El sitio era una bodega abandonada, en una zona periférica de Buenos Aires, ahí donde no había bibliotecas ni alicientes para la lectura. Estos chicos, que no habían tenido un acercamiento real con lo literario, llegaron puntuales a la cita, con una libreta bajo el brazo y plumas para escribir.
¿Cómo es que ellos habían decidido que ir a club de lectura requería que llegaran con libreta y pluma? La promotora de lectura no lo sabía, pero aquello le llamó la atención. Y claro, al preguntar si sus padres los habían obligado a ir con eso, los chicos les respondieron que no, que ellos no habían dado ninguna indicación, pero que ellos -los chicos y chicas-, sabían que los necesitarían.
Uno puede dar por sentado que es una tontería esto, ¡claro que para leer se necesita una libreta y una pluma!, pero eso lo pensamos ya ahora, que hemos tenido muchos estímulos de lectura y de aprendizaje, pero en una edad temprana, ¿dónde se aprende?
Solo por imitación, solo por oídas, solo por representación de los actos lectores de nuestra comunidad, empezando por la primera que nos forma, la familia.
Muchos lectores que conozco, se volvieron tales porque, de niños, vieron que alguien más leía, que alguien más sostenía un libro, que alguien más hablaba de lo que leía con satisfacción, con alegría.
Así, ese acto mínimo, personal, interno, que es leer, aunque fuera hecho sin ningún afán de exhibicionismo, se volvía un hecho social. ¡Cuánta gente, por ejemplo, se vuelve lectora por ver que otros leen en el autobús o el metro!
En cierta ocasión, cuando inicié mi hasta ahora única lectura de El Quijote, mientras iba en el metro solté un carcajada ante una escena en particular en donde mantean al bueno de Sancho. Una señora, que iba frente a mí, tuvo el valor de preguntarme si ese libro, que todo mundo le había dicho que era IMPORTANTE y ABURRIDO, era también divertido. Le dije que sí, o que, al menos, me había hecho reír. Me prometió que lo buscaría.

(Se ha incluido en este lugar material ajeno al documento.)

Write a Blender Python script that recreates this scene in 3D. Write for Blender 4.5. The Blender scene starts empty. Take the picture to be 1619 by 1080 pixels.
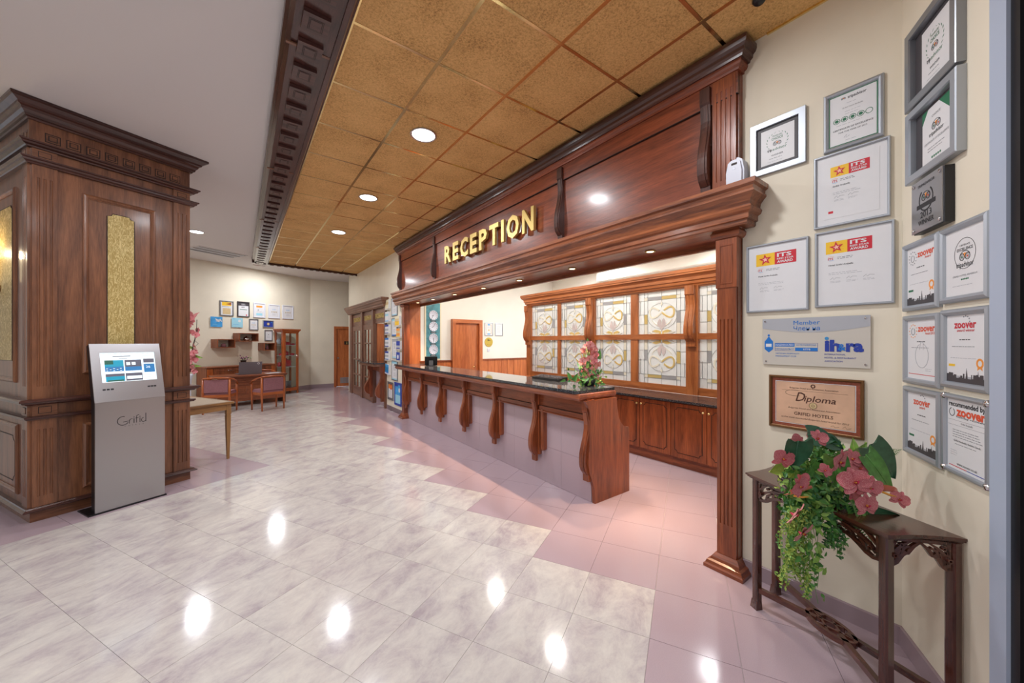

¿Quién sabe si lo habrá hecho? Lo más probable es que no, pero al menos esa mañana tuvo una nueva posibilidad de lectura que se anidó en ella y puede que, como la memoria, alguna vez, cuando le pregunten sobre El Quijote -si se lo preguntan claro está-, diga que es también un libro divertido y no tan serio. Y puede que tal vez solo diga eso… y puede que quien la escuche, a lo mejor sí le dé una oportunidad… porque eso somos: lectores en cadena, lectores no atados al tiempo y el espacio, sino a los actos lectores de los otros que nos forman casi, desde lo silvestre, casi por accidente, casi sin querer.